> _Task statement_
Hand back each line, unchanged, from the top down to the line where "0.135, 0.12), sc=0.5)" sits.

> _Data block_

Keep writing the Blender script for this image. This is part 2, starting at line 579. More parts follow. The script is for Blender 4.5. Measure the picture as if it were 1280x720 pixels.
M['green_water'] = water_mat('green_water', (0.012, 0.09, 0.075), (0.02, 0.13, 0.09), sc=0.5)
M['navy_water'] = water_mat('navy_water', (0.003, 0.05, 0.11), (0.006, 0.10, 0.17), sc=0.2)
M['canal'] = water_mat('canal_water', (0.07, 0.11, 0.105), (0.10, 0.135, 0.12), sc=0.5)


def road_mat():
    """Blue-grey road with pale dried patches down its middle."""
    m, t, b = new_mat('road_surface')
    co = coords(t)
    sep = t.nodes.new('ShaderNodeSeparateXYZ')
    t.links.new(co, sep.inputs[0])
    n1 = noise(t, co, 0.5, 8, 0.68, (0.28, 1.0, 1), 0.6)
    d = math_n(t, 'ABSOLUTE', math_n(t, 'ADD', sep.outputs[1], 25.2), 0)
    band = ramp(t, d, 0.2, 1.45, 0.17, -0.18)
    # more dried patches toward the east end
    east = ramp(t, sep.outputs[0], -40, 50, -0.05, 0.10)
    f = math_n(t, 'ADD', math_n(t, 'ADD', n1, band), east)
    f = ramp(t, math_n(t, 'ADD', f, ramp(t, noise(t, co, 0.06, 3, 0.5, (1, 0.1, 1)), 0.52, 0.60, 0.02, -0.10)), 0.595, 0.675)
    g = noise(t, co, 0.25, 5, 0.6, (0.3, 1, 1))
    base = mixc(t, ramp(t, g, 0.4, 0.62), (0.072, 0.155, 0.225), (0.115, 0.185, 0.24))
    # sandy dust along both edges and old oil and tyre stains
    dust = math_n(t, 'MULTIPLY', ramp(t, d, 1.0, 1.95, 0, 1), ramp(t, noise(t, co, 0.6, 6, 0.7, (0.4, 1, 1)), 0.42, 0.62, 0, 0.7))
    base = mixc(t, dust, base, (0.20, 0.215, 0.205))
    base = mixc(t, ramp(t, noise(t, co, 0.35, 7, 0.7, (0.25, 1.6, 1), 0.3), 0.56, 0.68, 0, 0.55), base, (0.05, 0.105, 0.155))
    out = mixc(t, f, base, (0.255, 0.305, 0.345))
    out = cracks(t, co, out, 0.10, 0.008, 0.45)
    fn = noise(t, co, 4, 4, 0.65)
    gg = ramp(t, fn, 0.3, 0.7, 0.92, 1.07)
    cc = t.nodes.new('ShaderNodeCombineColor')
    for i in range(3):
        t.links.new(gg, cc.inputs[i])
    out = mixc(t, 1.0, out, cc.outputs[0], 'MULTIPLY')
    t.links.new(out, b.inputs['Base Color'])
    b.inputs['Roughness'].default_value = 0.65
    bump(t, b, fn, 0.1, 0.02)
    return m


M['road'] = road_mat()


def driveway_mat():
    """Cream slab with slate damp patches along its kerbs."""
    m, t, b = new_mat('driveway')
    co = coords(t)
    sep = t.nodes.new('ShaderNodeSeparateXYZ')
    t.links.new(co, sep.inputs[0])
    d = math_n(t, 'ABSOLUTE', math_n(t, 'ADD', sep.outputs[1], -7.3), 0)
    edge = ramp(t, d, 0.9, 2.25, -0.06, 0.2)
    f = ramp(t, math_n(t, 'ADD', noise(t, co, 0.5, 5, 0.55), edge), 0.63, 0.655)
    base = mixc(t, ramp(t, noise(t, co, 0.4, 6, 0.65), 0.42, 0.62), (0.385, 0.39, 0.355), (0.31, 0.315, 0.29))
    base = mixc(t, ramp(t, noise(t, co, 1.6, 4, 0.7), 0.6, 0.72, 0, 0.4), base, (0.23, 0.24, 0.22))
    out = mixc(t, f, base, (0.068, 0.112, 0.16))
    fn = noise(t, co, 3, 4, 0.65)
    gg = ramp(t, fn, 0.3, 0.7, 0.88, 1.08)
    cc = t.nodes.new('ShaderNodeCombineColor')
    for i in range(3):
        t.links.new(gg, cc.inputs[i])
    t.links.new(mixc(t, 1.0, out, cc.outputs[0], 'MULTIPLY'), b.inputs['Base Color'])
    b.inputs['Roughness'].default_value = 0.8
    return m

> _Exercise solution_
Keep writing the Blender script for this image. This is part 2, starting at line 579. More parts follow. The script is for Blender 4.5. Measure the picture as if it were 1280x720 pixels.
M['green_water'] = water_mat('green_water', (0.012, 0.09, 0.075), (0.02, 0.13, 0.09), sc=0.5)
M['navy_water'] = water_mat('navy_water', (0.003, 0.05, 0.11), (0.006, 0.10, 0.17), sc=0.2)
M['canal'] = water_mat('canal_water', (0.07, 0.11, 0.105), (0.10, 0.135, 0.12), sc=0.5)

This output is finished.